Béla BARTÓK (1881-1945)
Complete Works for Piano Solo - Volume 3
Bartók and the Folk Music
Two Romanian Dances Op. 8, BB 56 (1910) [8:47]
Three Hungarian Folksongs from Csík BB 45b (1907) [3:43]
Three Hungarian Folktunes BB 80b (1914-18 rev. 1941) [3:56]
Six Romanian Folk Dances BB 68 (1915) [5:29]
Romanian Christmas Songs BB 67 Series 1 (1915) [5:39]
Romanian Christmas Songs BB 67 Series 2 [7:47]
Three Rondos on Folktunes BB 92 (1916-27) [8:52]
Fifteen Hungarian Peasant Songs BB 79 (1914-18) [14:30]
Four Old Sorrowful Songs [8:04]
Old Dance Tunes [6:29]
Improvisations on Hungarian Peasant Songs BB 83 (1920) [11:47]
Andreas Bach (piano)
rec. WDR Funkhaus Köln, Germany, April 2009, January and March 2010
HÄNSSLER CLASSIC HC16020 [70:31]

This selection offers the listener a comprehensive collection of piano pieces drawn from the Hungarian, Romanian and Slovak folk tradition.
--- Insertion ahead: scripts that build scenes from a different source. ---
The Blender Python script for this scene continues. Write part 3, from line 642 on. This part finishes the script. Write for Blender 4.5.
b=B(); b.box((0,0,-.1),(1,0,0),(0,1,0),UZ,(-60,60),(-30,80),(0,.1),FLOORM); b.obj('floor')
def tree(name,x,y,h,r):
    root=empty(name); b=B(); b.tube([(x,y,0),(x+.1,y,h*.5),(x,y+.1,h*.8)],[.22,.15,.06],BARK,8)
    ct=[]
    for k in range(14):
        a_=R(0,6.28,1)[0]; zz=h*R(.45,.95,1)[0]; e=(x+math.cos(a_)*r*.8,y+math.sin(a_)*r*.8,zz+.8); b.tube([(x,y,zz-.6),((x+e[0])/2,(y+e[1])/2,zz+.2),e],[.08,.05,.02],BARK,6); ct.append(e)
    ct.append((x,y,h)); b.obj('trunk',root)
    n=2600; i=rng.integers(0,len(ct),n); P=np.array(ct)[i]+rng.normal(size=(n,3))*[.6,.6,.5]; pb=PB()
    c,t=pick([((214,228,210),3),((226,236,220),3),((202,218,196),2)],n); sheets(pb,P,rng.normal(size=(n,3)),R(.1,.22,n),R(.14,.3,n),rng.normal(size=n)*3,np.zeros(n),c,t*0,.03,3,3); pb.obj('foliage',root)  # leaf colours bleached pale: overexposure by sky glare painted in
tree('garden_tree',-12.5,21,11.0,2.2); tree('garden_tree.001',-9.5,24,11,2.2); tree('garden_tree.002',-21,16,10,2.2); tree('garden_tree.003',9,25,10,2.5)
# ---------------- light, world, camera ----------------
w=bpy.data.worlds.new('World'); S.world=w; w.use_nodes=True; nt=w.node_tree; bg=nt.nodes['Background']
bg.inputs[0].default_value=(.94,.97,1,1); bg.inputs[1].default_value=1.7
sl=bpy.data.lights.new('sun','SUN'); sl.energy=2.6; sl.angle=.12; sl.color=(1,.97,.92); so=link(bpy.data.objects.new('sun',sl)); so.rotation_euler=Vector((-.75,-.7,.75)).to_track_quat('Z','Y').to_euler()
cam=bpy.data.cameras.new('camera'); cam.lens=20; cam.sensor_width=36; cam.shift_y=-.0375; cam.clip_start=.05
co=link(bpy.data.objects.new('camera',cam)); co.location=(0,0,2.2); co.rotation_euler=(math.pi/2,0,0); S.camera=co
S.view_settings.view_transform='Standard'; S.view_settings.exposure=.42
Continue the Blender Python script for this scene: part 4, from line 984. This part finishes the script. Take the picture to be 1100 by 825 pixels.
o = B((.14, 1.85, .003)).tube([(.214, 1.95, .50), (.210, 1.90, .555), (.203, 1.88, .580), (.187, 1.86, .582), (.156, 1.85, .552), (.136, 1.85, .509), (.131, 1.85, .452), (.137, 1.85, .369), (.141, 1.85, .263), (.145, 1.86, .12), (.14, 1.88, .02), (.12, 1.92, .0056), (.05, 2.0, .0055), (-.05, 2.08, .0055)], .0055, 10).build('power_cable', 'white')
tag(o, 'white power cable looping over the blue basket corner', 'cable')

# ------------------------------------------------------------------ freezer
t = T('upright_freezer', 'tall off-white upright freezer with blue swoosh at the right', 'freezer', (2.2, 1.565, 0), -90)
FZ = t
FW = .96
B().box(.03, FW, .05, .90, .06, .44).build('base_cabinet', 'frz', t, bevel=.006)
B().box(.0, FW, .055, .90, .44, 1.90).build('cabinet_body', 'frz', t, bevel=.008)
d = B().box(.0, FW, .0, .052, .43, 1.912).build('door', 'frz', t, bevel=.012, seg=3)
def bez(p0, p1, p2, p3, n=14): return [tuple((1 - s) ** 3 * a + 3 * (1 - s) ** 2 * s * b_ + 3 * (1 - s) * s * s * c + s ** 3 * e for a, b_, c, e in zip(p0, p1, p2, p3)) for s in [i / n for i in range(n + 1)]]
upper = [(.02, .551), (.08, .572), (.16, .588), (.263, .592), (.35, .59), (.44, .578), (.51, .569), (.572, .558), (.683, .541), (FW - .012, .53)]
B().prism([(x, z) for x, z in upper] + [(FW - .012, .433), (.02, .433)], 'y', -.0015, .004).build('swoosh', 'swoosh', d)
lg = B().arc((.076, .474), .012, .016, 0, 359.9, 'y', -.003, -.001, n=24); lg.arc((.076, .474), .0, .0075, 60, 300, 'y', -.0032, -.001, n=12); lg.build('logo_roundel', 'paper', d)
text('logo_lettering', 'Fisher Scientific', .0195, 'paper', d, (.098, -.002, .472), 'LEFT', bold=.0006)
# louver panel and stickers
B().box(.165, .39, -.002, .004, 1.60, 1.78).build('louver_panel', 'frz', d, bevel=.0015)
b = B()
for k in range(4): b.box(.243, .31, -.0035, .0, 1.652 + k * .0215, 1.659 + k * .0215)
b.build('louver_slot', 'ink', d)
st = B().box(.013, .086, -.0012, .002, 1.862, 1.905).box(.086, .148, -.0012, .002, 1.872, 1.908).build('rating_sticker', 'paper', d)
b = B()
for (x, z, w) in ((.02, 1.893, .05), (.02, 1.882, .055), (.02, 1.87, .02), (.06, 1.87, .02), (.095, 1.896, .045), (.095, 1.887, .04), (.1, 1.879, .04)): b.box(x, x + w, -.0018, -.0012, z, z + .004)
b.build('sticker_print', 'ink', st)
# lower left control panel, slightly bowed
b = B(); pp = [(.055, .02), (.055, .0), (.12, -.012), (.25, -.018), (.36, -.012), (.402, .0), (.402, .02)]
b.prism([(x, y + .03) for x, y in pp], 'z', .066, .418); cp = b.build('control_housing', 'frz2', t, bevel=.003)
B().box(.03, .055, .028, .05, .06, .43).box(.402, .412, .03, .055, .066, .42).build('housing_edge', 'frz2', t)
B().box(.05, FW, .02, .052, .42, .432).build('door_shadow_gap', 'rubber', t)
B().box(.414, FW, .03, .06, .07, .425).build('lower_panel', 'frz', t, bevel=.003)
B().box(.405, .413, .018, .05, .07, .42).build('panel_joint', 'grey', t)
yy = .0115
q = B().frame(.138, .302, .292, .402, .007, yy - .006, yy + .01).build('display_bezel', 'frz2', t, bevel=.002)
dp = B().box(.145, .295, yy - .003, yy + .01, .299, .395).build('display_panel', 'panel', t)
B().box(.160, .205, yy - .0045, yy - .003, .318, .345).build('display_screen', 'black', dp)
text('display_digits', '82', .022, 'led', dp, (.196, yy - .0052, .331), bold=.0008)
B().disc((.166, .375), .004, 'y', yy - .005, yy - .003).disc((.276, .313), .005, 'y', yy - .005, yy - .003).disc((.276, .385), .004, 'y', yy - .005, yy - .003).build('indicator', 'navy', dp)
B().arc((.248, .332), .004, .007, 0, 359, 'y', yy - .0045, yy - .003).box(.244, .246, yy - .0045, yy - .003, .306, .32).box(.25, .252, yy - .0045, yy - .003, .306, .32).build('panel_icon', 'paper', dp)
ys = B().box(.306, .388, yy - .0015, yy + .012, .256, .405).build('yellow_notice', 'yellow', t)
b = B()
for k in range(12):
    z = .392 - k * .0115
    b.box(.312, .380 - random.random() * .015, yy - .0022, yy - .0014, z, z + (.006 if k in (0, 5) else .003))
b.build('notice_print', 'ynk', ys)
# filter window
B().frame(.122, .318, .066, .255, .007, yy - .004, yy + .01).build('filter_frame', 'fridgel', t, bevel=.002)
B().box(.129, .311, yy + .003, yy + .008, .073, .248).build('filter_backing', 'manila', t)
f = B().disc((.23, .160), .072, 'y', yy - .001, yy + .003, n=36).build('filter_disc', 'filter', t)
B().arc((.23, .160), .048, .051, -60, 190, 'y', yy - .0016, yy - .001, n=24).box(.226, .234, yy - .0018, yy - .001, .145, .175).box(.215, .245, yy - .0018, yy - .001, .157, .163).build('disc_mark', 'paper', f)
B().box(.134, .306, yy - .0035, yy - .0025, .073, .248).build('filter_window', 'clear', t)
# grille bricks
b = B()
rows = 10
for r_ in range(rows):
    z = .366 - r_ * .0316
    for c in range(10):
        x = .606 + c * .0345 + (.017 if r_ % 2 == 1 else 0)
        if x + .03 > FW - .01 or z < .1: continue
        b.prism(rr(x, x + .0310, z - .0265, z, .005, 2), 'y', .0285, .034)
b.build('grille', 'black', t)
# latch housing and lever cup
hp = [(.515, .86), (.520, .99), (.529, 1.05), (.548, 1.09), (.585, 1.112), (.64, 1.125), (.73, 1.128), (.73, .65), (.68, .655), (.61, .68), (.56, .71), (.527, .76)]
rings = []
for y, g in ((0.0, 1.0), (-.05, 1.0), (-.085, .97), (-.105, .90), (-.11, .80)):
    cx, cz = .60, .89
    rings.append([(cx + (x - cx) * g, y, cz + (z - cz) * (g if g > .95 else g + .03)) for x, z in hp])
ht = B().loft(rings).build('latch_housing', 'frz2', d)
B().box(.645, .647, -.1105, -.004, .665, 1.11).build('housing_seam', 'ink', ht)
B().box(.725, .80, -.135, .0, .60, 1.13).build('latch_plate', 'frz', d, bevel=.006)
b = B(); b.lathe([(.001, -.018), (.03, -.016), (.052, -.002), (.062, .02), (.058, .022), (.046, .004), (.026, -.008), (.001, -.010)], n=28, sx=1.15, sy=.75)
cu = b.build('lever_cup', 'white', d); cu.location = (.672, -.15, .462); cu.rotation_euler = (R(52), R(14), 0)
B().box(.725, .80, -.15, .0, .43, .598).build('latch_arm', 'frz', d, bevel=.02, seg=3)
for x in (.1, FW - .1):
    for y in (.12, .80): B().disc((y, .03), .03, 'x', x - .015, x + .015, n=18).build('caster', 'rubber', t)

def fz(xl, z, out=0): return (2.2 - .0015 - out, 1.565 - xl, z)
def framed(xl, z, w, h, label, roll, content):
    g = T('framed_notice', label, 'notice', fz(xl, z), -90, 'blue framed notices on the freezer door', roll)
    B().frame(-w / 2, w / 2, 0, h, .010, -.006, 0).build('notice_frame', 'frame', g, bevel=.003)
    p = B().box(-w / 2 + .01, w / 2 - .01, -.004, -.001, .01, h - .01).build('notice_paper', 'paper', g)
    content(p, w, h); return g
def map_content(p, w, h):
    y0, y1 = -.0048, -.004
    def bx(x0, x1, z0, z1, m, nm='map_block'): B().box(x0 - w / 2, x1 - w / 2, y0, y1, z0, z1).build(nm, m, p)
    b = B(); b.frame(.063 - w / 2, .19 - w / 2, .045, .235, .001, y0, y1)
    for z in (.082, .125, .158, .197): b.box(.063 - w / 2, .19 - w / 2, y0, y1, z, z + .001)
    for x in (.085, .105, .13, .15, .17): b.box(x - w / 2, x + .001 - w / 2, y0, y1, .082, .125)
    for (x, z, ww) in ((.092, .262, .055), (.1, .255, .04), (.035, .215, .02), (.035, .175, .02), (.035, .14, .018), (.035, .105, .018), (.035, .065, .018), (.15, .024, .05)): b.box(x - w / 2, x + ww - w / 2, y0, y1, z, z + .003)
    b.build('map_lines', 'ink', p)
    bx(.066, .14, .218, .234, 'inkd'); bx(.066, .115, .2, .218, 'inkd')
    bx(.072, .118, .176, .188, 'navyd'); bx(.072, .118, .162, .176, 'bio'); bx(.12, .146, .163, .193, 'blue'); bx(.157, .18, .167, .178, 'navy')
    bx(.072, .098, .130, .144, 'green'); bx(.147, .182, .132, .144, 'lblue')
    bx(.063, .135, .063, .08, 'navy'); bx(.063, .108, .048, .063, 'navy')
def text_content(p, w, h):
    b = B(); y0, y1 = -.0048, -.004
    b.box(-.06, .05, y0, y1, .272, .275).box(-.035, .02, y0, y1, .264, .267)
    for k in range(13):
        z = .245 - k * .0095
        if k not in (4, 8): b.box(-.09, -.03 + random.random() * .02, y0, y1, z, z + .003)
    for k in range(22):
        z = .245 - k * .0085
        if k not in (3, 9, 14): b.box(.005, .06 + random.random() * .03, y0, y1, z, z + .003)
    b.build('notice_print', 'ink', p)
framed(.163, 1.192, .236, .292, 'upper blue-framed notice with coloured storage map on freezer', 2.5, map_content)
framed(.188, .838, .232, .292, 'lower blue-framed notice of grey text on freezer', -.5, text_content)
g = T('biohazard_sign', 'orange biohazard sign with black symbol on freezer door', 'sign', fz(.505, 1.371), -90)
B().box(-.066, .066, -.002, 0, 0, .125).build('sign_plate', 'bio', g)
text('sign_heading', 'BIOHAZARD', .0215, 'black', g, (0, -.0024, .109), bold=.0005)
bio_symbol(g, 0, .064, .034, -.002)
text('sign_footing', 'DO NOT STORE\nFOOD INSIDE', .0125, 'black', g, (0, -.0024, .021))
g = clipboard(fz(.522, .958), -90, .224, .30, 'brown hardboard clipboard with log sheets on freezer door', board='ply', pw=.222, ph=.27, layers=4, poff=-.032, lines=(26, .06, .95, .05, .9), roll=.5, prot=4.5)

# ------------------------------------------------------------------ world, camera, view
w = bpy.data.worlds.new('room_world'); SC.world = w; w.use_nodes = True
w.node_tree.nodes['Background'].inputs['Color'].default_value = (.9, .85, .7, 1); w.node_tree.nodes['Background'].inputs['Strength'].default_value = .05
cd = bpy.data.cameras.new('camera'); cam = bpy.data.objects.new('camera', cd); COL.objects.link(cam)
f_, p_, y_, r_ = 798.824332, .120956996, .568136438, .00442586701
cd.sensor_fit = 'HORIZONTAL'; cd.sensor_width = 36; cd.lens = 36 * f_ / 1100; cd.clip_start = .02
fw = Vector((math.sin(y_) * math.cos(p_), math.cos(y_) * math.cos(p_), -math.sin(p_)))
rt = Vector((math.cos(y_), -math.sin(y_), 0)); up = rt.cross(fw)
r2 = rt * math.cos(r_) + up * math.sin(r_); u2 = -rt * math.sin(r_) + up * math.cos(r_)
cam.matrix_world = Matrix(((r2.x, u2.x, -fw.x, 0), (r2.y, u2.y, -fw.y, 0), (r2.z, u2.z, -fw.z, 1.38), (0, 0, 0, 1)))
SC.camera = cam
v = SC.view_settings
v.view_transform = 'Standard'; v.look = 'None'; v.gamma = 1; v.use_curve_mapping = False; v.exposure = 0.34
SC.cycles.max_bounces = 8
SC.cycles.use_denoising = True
It features both simple arrangements and more complex modernistic examples of Bartók’s piano writing. There are also original pieces which he composed in a folk style, some of the composers’ most characterful and colourful pieces.

In my reviews of the previous two releases in this series (Volume 1 ~ Volume 2) I stated that I enjoyed the approach of Andreas Bach and especially in the way that each CD release is themed. Whilst I hold that this is turning out to be a really useful set of Bartók's complete solo piano music, I did think that if any of the releases were to prove a sticking point it would be the one that dealt with the folk idiom, and I think I am right. This is not to say that Andreas Bach does not offer a strong performance in these works, he does. It is just that I find Zoltán Kocsis delivers a more idiomatic performance (Decca Collectors' Edition 478 2364).

If you compare Bach’s performance of the Six Romanian Folk Dances or the Fifteen Hungarian Peasant Songs to that of Kocsis they sound a little less colourful, more ‘German’ compared to someone brought up in the great ‘Hungarian’ tradition of piano playing. Kocsis at times sounds as if he knows the originals that these pieces are based upon.

However, in the more modernist pieces, such as the Improvisations on Hungarian Peasant Songs and Three Rondos on Folktunes, Bach seems to be on safer ground and he gives a very good rendition.

Where Andreas Bach scores over Kocsis is in his inclusion of the Four Old Sorrowful Songs and the Old Dance Tunes, which the booklet notes point to being the original pre-1914 version of the Fifteen Hungarian Peasant Songs. Bartók orchestrated the second section of these pieces as his Hungarian Peasant Songs of 1933.

As stated above, Bach’s playing in this folk-inspired music is not as strong as in volumes one and two although he still gives a good account of these pieces. The recorded balance is clean and bright which leads to a pleasing piano sound. The notes, as before, are excellent and offer a greater insight into the music than those that accompany the Kocsis set.